Items listed in a dataset
* start *

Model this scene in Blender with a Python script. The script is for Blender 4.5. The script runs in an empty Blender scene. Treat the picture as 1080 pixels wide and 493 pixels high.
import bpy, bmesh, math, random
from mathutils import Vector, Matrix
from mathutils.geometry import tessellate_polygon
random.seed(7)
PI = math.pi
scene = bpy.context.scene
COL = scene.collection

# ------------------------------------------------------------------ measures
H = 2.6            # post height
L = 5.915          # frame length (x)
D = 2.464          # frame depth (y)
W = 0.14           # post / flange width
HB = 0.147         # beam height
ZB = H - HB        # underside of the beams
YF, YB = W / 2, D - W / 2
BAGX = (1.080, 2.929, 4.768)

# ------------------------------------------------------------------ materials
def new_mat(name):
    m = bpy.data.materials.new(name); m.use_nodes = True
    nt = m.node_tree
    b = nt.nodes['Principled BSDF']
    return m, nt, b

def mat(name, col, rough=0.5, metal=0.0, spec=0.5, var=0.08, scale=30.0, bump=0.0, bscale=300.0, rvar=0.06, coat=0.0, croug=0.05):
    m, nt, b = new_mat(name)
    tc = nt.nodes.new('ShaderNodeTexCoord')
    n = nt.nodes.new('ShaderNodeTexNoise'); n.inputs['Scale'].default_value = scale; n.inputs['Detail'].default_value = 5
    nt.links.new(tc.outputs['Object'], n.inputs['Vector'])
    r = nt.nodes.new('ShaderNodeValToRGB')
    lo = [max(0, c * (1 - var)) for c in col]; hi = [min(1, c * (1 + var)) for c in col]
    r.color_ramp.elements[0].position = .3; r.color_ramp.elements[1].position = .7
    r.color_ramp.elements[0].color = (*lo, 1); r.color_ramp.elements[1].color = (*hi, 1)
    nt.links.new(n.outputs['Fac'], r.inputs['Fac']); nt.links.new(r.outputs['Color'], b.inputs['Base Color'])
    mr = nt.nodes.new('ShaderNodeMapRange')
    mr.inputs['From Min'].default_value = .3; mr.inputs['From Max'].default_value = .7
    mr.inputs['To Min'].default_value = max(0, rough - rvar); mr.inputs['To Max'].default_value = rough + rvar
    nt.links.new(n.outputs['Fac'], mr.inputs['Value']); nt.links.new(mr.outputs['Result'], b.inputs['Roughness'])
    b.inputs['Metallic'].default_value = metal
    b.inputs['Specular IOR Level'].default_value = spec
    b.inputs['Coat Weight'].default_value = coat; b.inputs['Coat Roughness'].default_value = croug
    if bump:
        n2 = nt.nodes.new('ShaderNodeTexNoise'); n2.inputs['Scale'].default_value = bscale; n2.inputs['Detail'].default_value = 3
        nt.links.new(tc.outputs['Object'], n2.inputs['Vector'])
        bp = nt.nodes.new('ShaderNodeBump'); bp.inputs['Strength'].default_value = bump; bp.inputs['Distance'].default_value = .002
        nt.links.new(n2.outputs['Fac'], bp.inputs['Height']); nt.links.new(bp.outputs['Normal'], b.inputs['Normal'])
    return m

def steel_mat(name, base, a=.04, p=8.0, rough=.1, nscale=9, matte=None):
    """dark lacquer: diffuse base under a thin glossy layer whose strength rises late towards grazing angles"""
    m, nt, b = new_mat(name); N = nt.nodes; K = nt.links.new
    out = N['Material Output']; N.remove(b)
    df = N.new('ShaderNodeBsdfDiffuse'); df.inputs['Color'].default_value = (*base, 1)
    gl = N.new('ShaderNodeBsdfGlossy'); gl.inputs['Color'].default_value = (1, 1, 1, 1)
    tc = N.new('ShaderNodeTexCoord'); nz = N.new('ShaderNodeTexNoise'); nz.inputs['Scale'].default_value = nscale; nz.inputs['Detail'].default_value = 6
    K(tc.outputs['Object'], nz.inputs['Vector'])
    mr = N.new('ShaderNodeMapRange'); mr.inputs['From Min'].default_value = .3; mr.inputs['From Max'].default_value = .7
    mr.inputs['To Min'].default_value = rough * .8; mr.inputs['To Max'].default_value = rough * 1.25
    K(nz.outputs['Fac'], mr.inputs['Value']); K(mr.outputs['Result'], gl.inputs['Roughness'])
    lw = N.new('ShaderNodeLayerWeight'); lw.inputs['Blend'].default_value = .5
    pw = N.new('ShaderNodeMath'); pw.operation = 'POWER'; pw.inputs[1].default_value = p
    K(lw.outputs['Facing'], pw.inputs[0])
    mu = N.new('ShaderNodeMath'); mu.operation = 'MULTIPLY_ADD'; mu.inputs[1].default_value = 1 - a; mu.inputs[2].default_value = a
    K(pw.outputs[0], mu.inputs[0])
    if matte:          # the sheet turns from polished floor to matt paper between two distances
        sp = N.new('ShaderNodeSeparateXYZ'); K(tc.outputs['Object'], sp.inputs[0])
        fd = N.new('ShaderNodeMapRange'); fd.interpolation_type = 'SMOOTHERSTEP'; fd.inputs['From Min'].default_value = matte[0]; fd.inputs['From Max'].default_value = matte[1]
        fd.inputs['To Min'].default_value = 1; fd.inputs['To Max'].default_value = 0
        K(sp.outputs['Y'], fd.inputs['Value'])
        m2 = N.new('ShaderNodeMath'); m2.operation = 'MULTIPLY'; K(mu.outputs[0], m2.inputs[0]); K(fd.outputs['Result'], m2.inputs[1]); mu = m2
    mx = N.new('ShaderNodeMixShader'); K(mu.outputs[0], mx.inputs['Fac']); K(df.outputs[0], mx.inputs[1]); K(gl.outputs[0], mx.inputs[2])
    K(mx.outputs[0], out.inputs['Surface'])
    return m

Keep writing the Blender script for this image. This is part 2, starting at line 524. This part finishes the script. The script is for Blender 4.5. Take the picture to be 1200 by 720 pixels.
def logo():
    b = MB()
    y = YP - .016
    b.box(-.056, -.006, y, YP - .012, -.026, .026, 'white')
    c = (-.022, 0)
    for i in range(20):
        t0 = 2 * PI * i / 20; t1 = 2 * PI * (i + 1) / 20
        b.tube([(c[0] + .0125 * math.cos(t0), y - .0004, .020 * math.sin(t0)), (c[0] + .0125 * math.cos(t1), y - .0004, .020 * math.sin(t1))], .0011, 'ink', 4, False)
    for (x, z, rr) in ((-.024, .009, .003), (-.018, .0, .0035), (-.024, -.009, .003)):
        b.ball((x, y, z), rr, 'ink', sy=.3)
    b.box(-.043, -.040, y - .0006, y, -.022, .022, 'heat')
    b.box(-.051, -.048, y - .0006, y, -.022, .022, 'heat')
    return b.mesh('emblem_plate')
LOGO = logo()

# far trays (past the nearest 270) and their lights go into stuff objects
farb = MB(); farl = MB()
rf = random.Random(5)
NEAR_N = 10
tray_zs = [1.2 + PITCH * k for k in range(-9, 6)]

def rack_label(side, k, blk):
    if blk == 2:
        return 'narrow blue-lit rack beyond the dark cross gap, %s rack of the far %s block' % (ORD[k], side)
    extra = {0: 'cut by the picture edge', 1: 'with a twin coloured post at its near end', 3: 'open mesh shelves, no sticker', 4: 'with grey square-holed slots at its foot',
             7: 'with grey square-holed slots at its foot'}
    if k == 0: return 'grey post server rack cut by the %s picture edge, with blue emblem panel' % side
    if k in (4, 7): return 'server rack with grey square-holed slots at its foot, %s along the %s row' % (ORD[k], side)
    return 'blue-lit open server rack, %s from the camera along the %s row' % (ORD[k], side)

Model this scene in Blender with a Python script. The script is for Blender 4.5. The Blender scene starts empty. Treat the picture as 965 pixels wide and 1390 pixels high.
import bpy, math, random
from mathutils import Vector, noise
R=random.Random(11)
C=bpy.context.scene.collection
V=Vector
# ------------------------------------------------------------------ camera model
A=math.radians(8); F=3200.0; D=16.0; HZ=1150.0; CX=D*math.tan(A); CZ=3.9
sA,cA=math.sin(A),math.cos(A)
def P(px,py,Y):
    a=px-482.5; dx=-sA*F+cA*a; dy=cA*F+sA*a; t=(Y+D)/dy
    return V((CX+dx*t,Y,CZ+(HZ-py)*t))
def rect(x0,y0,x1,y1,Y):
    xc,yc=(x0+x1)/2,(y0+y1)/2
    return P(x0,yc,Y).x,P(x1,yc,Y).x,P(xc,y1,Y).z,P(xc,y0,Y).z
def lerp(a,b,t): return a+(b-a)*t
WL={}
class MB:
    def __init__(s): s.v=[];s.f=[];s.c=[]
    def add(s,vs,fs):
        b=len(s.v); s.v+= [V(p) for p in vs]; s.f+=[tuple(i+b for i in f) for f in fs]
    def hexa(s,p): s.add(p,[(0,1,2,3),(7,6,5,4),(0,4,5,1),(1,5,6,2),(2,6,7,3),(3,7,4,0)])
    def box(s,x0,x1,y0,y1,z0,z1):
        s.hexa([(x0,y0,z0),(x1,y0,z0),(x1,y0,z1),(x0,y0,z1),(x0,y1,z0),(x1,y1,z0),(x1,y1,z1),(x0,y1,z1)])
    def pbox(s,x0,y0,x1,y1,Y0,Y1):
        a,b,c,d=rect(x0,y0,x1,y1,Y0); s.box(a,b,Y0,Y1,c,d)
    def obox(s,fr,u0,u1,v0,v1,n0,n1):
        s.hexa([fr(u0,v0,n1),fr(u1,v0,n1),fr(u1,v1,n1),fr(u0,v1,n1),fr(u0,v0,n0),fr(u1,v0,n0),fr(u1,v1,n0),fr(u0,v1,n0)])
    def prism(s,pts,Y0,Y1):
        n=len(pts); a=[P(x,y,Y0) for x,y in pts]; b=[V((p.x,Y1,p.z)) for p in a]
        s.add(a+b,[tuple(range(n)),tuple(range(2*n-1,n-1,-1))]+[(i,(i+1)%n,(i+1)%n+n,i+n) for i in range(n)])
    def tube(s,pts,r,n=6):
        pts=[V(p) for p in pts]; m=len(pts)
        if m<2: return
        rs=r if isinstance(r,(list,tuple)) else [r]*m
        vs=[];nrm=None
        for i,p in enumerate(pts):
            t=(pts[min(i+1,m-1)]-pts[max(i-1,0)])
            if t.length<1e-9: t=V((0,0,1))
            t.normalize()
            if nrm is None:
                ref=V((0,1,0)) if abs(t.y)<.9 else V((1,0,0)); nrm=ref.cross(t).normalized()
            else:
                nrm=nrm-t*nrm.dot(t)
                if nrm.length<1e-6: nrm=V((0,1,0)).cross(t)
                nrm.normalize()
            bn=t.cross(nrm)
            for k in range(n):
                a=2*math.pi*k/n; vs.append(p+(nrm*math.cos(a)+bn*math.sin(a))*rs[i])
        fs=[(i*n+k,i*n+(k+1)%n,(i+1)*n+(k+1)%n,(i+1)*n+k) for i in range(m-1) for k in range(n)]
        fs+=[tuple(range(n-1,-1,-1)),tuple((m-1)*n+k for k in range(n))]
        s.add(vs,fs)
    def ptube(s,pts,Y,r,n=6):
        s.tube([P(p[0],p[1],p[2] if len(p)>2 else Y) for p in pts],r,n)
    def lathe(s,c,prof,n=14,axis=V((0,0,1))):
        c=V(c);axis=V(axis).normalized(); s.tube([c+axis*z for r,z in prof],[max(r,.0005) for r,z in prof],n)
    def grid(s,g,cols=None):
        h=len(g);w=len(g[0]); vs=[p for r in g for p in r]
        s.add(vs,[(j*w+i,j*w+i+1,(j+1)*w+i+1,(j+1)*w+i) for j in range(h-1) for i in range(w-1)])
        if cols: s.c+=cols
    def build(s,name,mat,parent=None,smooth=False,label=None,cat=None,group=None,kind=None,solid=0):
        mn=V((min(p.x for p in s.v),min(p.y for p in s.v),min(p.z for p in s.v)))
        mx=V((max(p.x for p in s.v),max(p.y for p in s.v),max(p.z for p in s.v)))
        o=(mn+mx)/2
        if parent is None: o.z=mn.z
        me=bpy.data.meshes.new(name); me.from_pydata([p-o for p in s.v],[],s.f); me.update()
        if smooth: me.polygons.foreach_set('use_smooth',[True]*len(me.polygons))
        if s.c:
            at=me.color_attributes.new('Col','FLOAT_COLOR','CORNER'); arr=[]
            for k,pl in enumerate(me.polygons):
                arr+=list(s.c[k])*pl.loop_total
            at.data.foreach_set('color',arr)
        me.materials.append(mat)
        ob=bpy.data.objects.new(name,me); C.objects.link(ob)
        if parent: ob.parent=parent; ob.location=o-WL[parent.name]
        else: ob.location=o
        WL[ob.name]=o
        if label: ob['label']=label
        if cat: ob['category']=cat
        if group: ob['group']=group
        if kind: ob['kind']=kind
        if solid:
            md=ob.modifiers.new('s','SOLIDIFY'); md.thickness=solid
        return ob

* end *

**Task requirements**
Please list every line of the records that contains "high".

**Written reply**
Model this scene in Blender with a Python script. The script is for Blender 4.5. The script runs in an empty Blender scene. Treat the picture as 1080 pixels wide and 493 pixels high.
Model this scene in Blender with a Python script. The script is for Blender 4.5. The Blender scene starts empty. Treat the picture as 965 pixels wide and 1390 pixels high.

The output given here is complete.